Tintin, voiced by Jamie Bell, has a knack for finding himself in the wrong place at the wrong time.

Story highlights

"Tintin" exists in a lost world of colonial exploration and adventure

Steven Spielberg jokily introduces his hero through a street artist's quick sketch

The story moves at a good lick and Spielberg's touch is lighter

CNN  — 

“The Adventures of Tintin” is the first of two Steven Spielberg movies to hit theaters this week, the second being “War Horse,” on Christmas Day.

“Tintin” is the obvious popcorn movie of the two, the crowd-pleaser: “Jurassic Park” to the other’s prestige-hungry “Schindler’s List.” It’s also the better of the two – a buoyant, breathlessly-paced motion capture animated adventure that puts the last “Indiana Jones” movie to shame.

Maybe I’m biased. I grew up reading Hergé’s comic books about the escapades of the intrepid young reporter, his valiant fox terrier Snowy, and their blundering ally Captain Haddock.

Like “Indiana Jones,” “Tintin” exists in a lost world of colonial exploration and adventure. His Belgian creator, who signed himself Hergé, was 15 when Howard Carter discovered Tutankhamun’s tomb in 1922, and 26 when King Kong climbed the Empire State. His stories cling to the romance of those tall tales, real and imaginary.

Tintin had a knack for finding himself in the wrong place at the wrong time – or the “right” place and time, depending on your point of view. Where other reporters might have to dig out a story, mystery knocked on Tintin’s door – introducing him to bizarre characters and whisking him to exotic locations in Africa, Central America, or (once) the Moon.

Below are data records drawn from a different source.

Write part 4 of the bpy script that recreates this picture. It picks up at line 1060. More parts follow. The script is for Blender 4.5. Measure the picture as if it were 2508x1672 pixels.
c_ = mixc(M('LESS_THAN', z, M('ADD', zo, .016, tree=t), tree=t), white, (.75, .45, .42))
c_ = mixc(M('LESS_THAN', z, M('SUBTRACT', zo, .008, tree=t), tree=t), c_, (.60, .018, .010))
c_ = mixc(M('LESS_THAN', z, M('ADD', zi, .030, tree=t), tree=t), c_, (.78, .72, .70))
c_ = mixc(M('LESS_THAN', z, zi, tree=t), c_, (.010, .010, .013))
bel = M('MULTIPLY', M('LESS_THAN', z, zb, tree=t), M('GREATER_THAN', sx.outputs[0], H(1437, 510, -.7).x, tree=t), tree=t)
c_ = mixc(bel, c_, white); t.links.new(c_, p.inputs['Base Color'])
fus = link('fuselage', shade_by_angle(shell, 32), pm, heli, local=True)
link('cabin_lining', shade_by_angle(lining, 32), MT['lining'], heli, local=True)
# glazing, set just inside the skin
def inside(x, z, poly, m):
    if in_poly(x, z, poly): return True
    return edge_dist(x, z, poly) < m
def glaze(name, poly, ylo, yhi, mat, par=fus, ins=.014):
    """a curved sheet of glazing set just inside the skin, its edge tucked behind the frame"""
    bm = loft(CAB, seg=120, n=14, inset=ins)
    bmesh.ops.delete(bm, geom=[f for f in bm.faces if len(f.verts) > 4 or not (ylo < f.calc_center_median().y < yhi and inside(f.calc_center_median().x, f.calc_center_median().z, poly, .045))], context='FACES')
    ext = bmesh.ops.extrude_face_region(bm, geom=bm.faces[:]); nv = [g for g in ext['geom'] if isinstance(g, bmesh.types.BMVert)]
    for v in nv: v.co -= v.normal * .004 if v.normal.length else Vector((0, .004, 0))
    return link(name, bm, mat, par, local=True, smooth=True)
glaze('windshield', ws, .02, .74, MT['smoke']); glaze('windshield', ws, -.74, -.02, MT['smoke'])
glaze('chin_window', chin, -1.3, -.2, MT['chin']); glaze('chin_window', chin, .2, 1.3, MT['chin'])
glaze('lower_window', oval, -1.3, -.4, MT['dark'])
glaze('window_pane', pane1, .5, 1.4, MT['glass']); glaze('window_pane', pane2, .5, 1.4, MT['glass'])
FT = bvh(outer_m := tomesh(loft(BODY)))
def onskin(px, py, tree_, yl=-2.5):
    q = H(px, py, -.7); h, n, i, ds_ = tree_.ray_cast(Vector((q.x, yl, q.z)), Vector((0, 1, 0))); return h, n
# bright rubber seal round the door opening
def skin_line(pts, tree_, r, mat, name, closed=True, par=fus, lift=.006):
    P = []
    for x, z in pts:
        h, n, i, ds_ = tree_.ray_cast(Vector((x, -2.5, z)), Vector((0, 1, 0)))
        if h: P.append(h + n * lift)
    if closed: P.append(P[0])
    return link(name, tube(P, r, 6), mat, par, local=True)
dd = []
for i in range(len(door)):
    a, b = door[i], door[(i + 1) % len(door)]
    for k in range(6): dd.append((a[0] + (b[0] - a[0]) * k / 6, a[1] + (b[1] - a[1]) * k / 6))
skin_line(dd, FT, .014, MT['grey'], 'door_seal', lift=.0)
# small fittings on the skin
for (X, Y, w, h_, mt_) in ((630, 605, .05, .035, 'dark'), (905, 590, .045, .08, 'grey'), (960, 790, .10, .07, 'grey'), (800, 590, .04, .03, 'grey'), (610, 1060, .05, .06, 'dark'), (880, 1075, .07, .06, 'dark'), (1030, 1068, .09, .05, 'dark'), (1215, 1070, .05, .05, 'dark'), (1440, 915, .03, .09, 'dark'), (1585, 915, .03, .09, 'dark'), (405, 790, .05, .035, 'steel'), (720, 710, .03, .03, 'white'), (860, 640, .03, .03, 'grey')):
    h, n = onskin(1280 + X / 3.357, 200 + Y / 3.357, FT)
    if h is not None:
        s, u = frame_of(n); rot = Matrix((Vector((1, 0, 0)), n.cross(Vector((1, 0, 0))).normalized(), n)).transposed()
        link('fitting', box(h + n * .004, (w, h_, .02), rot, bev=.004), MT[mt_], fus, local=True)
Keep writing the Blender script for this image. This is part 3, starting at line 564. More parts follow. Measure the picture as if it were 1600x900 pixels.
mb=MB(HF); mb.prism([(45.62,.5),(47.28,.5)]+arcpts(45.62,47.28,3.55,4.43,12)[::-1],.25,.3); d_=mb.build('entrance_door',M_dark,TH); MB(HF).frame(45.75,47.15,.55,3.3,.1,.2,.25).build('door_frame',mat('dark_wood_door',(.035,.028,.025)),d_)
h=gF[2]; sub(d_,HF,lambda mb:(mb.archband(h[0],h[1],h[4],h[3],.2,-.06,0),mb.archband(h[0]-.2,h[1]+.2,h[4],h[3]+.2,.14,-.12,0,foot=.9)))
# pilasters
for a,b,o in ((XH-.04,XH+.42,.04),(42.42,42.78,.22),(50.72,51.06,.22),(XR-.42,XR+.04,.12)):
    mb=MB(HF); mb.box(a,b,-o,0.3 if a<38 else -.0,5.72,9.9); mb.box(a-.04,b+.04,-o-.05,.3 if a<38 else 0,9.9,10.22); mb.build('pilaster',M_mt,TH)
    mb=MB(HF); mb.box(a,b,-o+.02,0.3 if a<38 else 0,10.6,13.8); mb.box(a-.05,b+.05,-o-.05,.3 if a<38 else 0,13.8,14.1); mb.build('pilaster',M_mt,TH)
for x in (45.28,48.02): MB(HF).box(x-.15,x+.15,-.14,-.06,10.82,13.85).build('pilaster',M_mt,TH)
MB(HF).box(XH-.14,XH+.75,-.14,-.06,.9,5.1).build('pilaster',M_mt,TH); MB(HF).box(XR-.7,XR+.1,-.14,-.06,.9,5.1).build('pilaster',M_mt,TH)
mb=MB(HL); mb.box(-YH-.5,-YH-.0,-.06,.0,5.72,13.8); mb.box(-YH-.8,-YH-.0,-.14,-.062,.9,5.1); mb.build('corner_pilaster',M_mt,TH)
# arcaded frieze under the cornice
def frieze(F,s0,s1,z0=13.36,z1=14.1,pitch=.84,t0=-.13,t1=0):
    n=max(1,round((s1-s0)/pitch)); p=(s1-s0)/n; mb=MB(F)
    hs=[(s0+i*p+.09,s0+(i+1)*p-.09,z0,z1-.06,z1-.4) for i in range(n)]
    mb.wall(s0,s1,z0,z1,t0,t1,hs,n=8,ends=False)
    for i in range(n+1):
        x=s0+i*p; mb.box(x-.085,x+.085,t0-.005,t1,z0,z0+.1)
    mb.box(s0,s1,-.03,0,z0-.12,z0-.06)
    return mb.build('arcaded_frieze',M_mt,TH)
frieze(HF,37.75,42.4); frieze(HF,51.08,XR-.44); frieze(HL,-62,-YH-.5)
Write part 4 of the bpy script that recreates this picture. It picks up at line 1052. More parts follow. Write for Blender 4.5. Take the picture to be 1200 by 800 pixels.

Spielberg jokily introduces his hero through a street artist’s quick sketch, before abandoning the familiar 2-D cartoon for a new 3-D, motion capture model. To my eyes there’s something disconcertingly creepy about the new look – designed at Peter Jackson’s WETA studios.

Still, you get used to it, and underneath his placid, plastic, doll-like surface it’s the same old Tintin: a pale, round-faced young man with a tuft of marmalade hair perked on his forehead and a fondness for pants that come down to just an inch below the knee.

No sooner has he picked up a model sailing ship at a flea market than he finds himself at the center of an intense bidding war for the self-same object. When he refuses to sell, the model is stolen from his home and a stranger is gunned down on his doorstep.

Hidden in the ship is one third of a treasure map. The dastardly Ivanovich Sakharine has his hands on a second section and means to piece the whole thing together, but he also needs the drunken sea captain Haddock to help him decipher it. Fortunately Tintin helps the skipper escape Sakharine’s clutches and then the race is one for the missing third, which is in the possession of an Arab sheikh with a fondness for opera.

Such antics might seem positively antiquarian, but the story moves at a good lick and Spielberg’s touch is lighter than we’ve seen in his live action movies for years. A shoot-out and chase in an old steamship is expertly handled, but the sequence moves up a gear when Tintin and the permanently inebriated Haddock are stranded in a rowboat, then another when they commandeer a sea plane that’s running out of fuel – and the best is yet to come: a gravity-defying race through the Casbah which bends physics with the glee you can only find in 3-D animation.

It’s delirious stuff, often laugh-out-loud funny, which isn’t surprising with screenplay writers like Steven Moffat (the writer behind the BBC’s recent “Dr Who” and “Sherlock Holmes” revivals), Edgar Wright (“Shaun of the Dead”) and Joe Cornish (“Attack the Block”). A running gag in which Snowy is always a step ahead of his newshound pal is especially sweet.

I might quibble about the voice casting. Jamie Bell’s Tintin is fine, but as fans will know, it’s the redoubtable dipsomaniac Captain Haddock who keeps the show ticking over. Andy Serkis may be the motion-capture king, but Haddock’s voice isn’t near as robust and earthy as I used to hear it in my head.

In fairness, my 6-year-old did not share this concern. And it’s a pleasure to find a movie we both enjoyed as much as this one.

The bar has been set. We’ll have to wait and see if Peter Jackson can match it in the next one.